— SUPPLIED MATERIAL —
=======
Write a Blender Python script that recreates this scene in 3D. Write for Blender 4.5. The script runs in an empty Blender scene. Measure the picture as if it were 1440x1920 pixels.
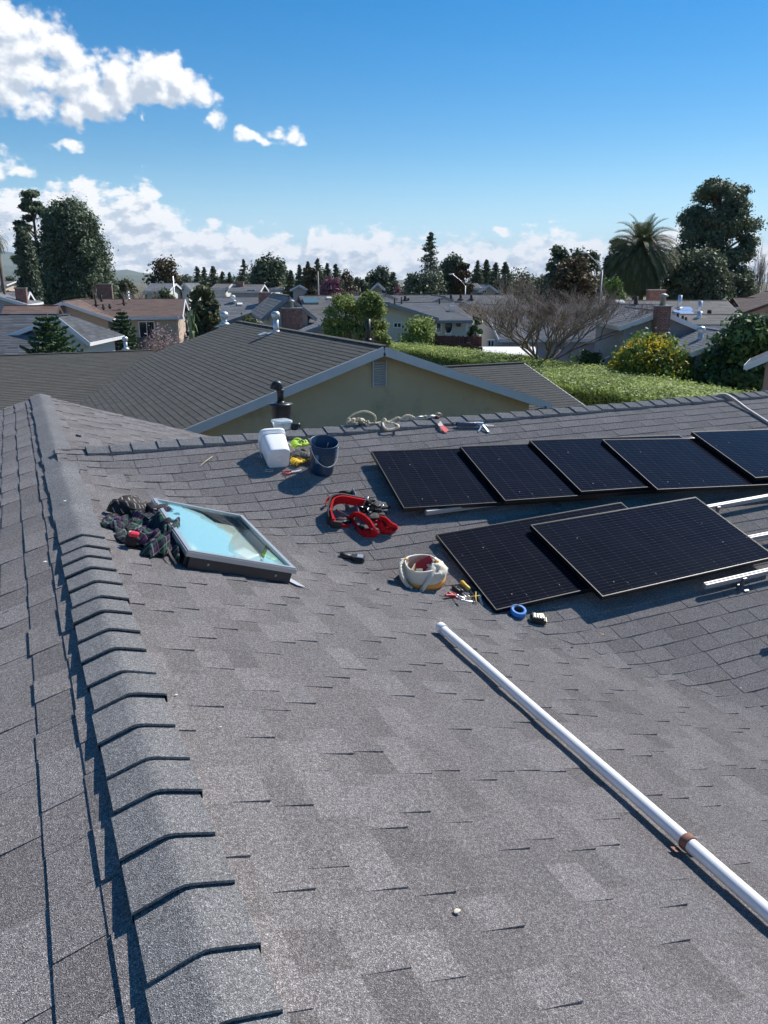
import bpy, math, random
import numpy as np
from mathutils import Vector, Matrix, noise as mnoise
PI = math.pi
rnd = random.Random(7)
nrs = np.random.RandomState(5)
COL = bpy.context.scene.collection
SC = bpy.context.scene
# ------------------------------------------------------------------ camera geometry (used as surveying helper)
F = 1440.0; PITCH = math.radians(16.7); AZ = math.radians(25.2)
CAM = Vector((0, 0, 6.0))
def ray(u, v):
    a = (u - 720) / F; b = (960 - v) / F
    fw = math.cos(PITCH) + b * math.sin(PITCH); z = -math.sin(PITCH) + b * math.cos(PITCH)
    return Vector((fw * math.sin(AZ) + a * math.cos(AZ), fw * math.cos(AZ) - a * math.sin(AZ), z))
def hitp(u, v, n, d):
    r = ray(u, v); n = Vector(n)
    return CAM + r * ((d - n.dot(CAM)) / n.dot(r))
def at_z(u, v, z): return hitp(u, v, (0, 0, 1), z)
def at_y(u, v, y): return hitp(u, v, (0, 1, 0), y)
def at_d(u, v, d, phi=25.2):
    p = math.radians(phi)
    return hitp(u, v, (math.sin(p), math.cos(p), 0), d)
TN = math.tan(math.radians(18.43)); CS = math.cos(math.radians(18.43)); SN = math.sin(math.radians(18.43))
RX, RZ, YV, YR = .214, 4.562, 7.15, 7.03
def zr(x): return RZ - (x - RX) * TN
def zc(y): return RZ + RX * TN + (y - YV) * TN
def on_r(u, v, o=0): return hitp(u, v, (TN, 0, 1), RZ + RX * TN + o / CS)
def on_c(u, v, o=0): return hitp(u, v, (0, -TN, 1), RZ + RX * TN - YV * TN + o / CS)
NRM_R = Vector((SN, 0, CS)); NRM_C = Vector((0, -SN, CS))
# ------------------------------------------------------------------ objects
def tag(o, label=None, cat=None, group=None, kind=None):
    if label: o['label'] = label
    if cat: o['category'] = cat
    if group: o['group'] = group
    if kind: o['kind'] = kind
    return o
def empty(name, loc=(0, 0, 0), mat=None, label=None, cat=None, group=None):
    o = bpy.data.objects.new(name, None); COL.objects.link(o)
    o.empty_display_size = .2
    o.matrix_world = mat if mat is not None else Matrix.Translation(Vector(loc))
    return tag(o, label, cat, group)
def wm(o): return (wm(o.parent) @ o.matrix_basis) if o.parent else o.matrix_basis.copy()
class MB:
    def __init__(s): s.v = []; s.f = []; s.t = []; s.uv = {}; s.tone = 0.5; s.M = None; s.sm = []; s.smooth = False; s.mi = []; s.m = 0
    def pt(s, p):
        p = Vector(p)
        if s.M is not None: p = s.M @ p
        s.v.append((p.x, p.y, p.z)); return len(s.v) - 1
    def face(s, idx, tone=None, uv=None):
        if uv is not None: s.uv[len(s.f)] = uv
        s.f.append(tuple(idx)); s.t.append(s.tone if tone is None else tone); s.sm.append(s.smooth); s.mi.append(s.m)
    def poly(s, pts, tone=None, uv=None): s.face([s.pt(p) for p in pts], tone, uv)
    def box(s, c, d, R=None, tone=None, bev=0):
        c = Vector(c); hx, hy, hz = d[0] / 2, d[1] / 2, d[2] / 2
        if bev:
            b = min(bev, hx * .9, hy * .9, hz * .9)
            ids = {}
            for sx in (-1, 1):
                for sy in (-1, 1):
                    for sz in (-1, 1):
                        for k, q in enumerate(((hx, hy - b, hz - b), (hx - b, hy, hz - b), (hx - b, hy - b, hz))):
                            p = Vector((sx * q[0], sy * q[1], sz * q[2]))
                            if R is not None: p = R @ p
                            ids[(sx, sy, sz, k)] = s.pt(p + c)
            A = lambda *k: ids[k]
            for sx in (-1, 1): s.face([A(sx, -1, -1, 0), A(sx, 1, -1, 0), A(sx, 1, 1, 0), A(sx, -1, 1, 0)][::sx], tone)
            for sy in (-1, 1): s.face([A(-1, sy, -1, 1), A(-1, sy, 1, 1), A(1, sy, 1, 1), A(1, sy, -1, 1)][::sy], tone)
            for sz in (-1, 1): s.face([A(-1, -1, sz, 2), A(1, -1, sz, 2), A(1, 1, sz, 2), A(-1, 1, sz, 2)][::sz], tone)
            for a in (-1, 1):
                for c2 in (-1, 1):
                    s.face([A(a, c2, -1, 0), A(a, c2, -1, 1), A(a, c2, 1, 1), A(a, c2, 1, 0)], tone)
                    s.face([A(a, -1, c2, 0), A(a, -1, c2, 2), A(a, 1, c2, 2), A(a, 1, c2, 0)], tone)
                    s.face([A(-1, a, c2, 1), A(-1, a, c2, 2), A(1, a, c2, 2), A(1, a, c2, 1)], tone)
                    for e in (-1, 1): s.face([A(a, c2, e, 0), A(a, c2, e, 1), A(a, c2, e, 2)], tone)
            return
        i = []
        for sx, sy, sz in ((-1,-1,-1),(1,-1,-1),(1,1,-1),(-1,1,-1),(-1,-1,1),(1,-1,1),(1,1,1),(-1,1,1)):
            p = Vector((sx * hx, sy * hy, sz * hz))
            if R is not None: p = R @ p
            i.append(s.pt(p + c))
        for q in ((3,2,1,0),(4,5,6,7),(0,1,5,4),(1,2,6,5),(2,3,7,6),(3,0,4,7)): s.face([i[k] for k in q], tone)
    def bar(s, a, b, w, h, up=(0, 0, 1), tone=None):
        a = Vector(a); b = Vector(b); d = b - a; L = d.length
        if L < 1e-6: return
        x = d / L; y = Vector(up).cross(x)
        if y.length < 1e-4: y = Vector((1, 0, 0)).cross(x)
        y.normalize(); z = x.cross(y)
        R = Matrix((x, y, z)).transposed()
        s.box((a + b) / 2, (L, w, h), R, tone)
    def tube(s, pts, r, n=8, caps=True, tone=None, closed=False, flat=None):
        pts = [Vector(p) for p in pts]; m = len(pts)
        rr = r if isinstance(r, (list, tuple)) else [r] * m
        rings = []; prev = None
        for i, p in enumerate(pts):
            if closed: d = pts[(i + 1) % m] - pts[i - 1]
            else: d = pts[min(i + 1, m - 1)] - pts[max(i - 1, 0)]
            if d.length < 1e-9: d = Vector((0, 0, 1))
            d.normalize()
            if prev is None:
                a = Vector((0, 0, 1)) if abs(d.z) < .9 else Vector((1, 0, 0))
            else: a = prev
            x = a - d * a.dot(d)
            if x.length < 1e-6: x = Vector((1, 0, 0)).cross(d)
            x.normalize(); y = d.cross(x); prev = x
            k = flat if flat else 1
            rings.append([s.pt(p + (x * math.cos(2 * PI * j / n) * k + y * math.sin(2 * PI * j / n)) * rr[i]) for j in range(n)])
        sm = s.smooth; s.smooth = True
        R = list(range(m)) if closed else list(range(m - 1))
        for i in R:
            A = rings[i]; B = rings[(i + 1) % m]
            for j in range(n): s.face([A[j], A[(j + 1) % n], B[(j + 1) % n], B[j]], tone)
        s.smooth = False
        if caps and not closed:
            s.face(rings[0][::-1], tone); s.face(rings[-1], tone)
        s.smooth = sm
    def lathe(s, prof, n=24, c=(0, 0, 0), R=None, tone=None, sq=None, caps=True):
        rings = []; c = Vector(c)
        for (r, z) in prof:
            ring = []
            for j in range(n):
                a = 2 * PI * (j + .5) / n
                if sq:   # rounded square section
                    ca, sa = math.cos(a), math.sin(a); k = (abs(ca) ** sq + abs(sa) ** sq) ** (-1 / sq)
                    p = Vector((r * ca * k, r * sa * k, z))
                else: p = Vector((r * math.cos(a), r * math.sin(a), z))
                if R is not None: p = R @ p
                ring.append(s.pt(p + c))
            rings.append(ring)
        sm = s.smooth; s.smooth = True
        for A, B in zip(rings, rings[1:]):
            for j in range(n): s.face([A[j], A[(j + 1) % n], B[(j + 1) % n], B[j]], tone)
        s.smooth = False
        if caps:
            if prof[0][0] > 1e-5: s.face(rings[0][::-1], tone)
            if prof[-1][0] > 1e-5: s.face(rings[-1], tone)
        s.smooth = sm
    def ribbon(s, pts, w, t=.003, ups=None, closed=False, tone=None):
        """flat strap: pts centre line, w width along 'up' vector."""
        pts = [Vector(p) for p in pts]; m = len(pts); rings = []
        for i, p in enumerate(pts):
            d = (pts[(i + 1) % m] - pts[i - 1]) if closed else pts[min(i + 1, m - 1)] - pts[max(i - 1, 0)]
            d.normalize()
            up = Vector(ups[i] if isinstance(ups, list) else (ups or (0, 0, 1)))
            up = (up - d * up.dot(d)).normalized(); sd = d.cross(up)
            ww = w[i] if isinstance(w, (list, tuple)) else w
            rings.append([s.pt(p + up * ww / 2 + sd * t / 2), s.pt(p + up * ww / 2 - sd * t / 2), s.pt(p - up * ww / 2 - sd * t / 2), s.pt(p - up * ww / 2 + sd * t / 2)])
        R = range(m) if closed else range(m - 1)
        for i in R:
            A = rings[i]; B = rings[(i + 1) % m]
            for j in range(4): s.face([A[j], A[(j + 1) % 4], B[(j + 1) % 4], B[j]], tone)
        if not closed: s.face(rings[0][::-1], tone); s.face(rings[-1], tone)
    def sphere(s, c, r, n=12, m=8, R=None, tone=None, nz=0, sc=3., sd=0):
        c = Vector(c); r = r if isinstance(r, (tuple, list)) else (r, r, r); rings = []
        for i in range(m + 1):
            th = PI * i / m; ring = []
            for j in range(n):
                ph = 2 * PI * j / n
                q = Vector((math.sin(th) * math.cos(ph), math.sin(th) * math.sin(ph), math.cos(th)))
                k = 1 + (nz * mnoise.noise(q * sc + Vector((sd, sd * 2, 0))) if nz else 0)
                p = Vector((q.x * r[0], q.y * r[1], q.z * r[2])) * k
                if R is not None: p = R @ p
                ring.append(s.pt(p + c))
            rings.append(ring)
        sm = s.smooth; s.smooth = True
        for A, B in zip(rings, rings[1:]):
            for j in range(n): s.face([A[j], B[j], B[(j + 1) % n], A[(j + 1) % n]], tone)
        s.smooth = sm
    def build(s, name, mats, parent=None, local=True):
        """points are in the parent's own frame when local is True, else world."""
        me = bpy.data.meshes.new(name)
        v = s.v
        if parent is not None and not local:
            inv = wm(parent).inverted(); v = [tuple(inv @ Vector(p)) for p in v]
        me.from_pydata(v, [], s.f)
        a = me.attributes.new('tone', 'FLOAT', 'FACE'); a.data.foreach_set('value', s.t)
        me.polygons.foreach_set('use_smooth', s.sm)
        for m in (mats if isinstance(mats, (list, tuple)) else [mats]): me.materials.append(m)
        me.polygons.foreach_set('material_index', s.mi)
        if s.uv:
            ul = me.uv_layers.new(name='UVMap')
            for fi, uv in s.uv.items():
                p = me.polygons[fi]
                for k, li in enumerate(p.loop_indices): ul.data[li].uv = uv[k]
        me.update()
        o = bpy.data.objects.new(name, me); COL.objects.link(o)
        if parent is not None: o.parent = parent
        return o
def np_mesh(name, verts, faces_n, nper, tone, mat, parent=None):
    """fast mesh of separate nper-gons: verts (F*nper,3)"""
    nv = len(verts); nf = nv // nper
    me = bpy.data.meshes.new(name)
    me.vertices.add(nv); me.vertices.foreach_set('co', np.asarray(verts, dtype=np.float32).ravel())
    me.loops.add(nv); me.loops.foreach_set('vertex_index', np.arange(nv, dtype=np.int32))
    me.polygons.add(nf); me.polygons.foreach_set('loop_start', np.arange(0, nv, nper, dtype=np.int32))
    me.polygons.foreach_set('loop_total', np.full(nf, nper, dtype=np.int32))
    a = me.attributes.new('tone', 'FLOAT', 'FACE'); a.data.foreach_set('value', np.asarray(tone, dtype=np.float32))
    me.materials.append(mat); me.update(calc_edges=True)
    o = bpy.data.objects.new(name, me); COL.objects.link(o)
    if parent is not None: o.parent = parent
    return o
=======
Look through the data above. Each line containing the word "scene" needs to be copied.

— OUTPUT FOR THIS TASK —
Write a Blender Python script that recreates this scene in 3D. Write for Blender 4.5. The script runs in an empty Blender scene. Measure the picture as if it were 1440x1920 pixels.
COL = bpy.context.scene.collection
SC = bpy.context.scene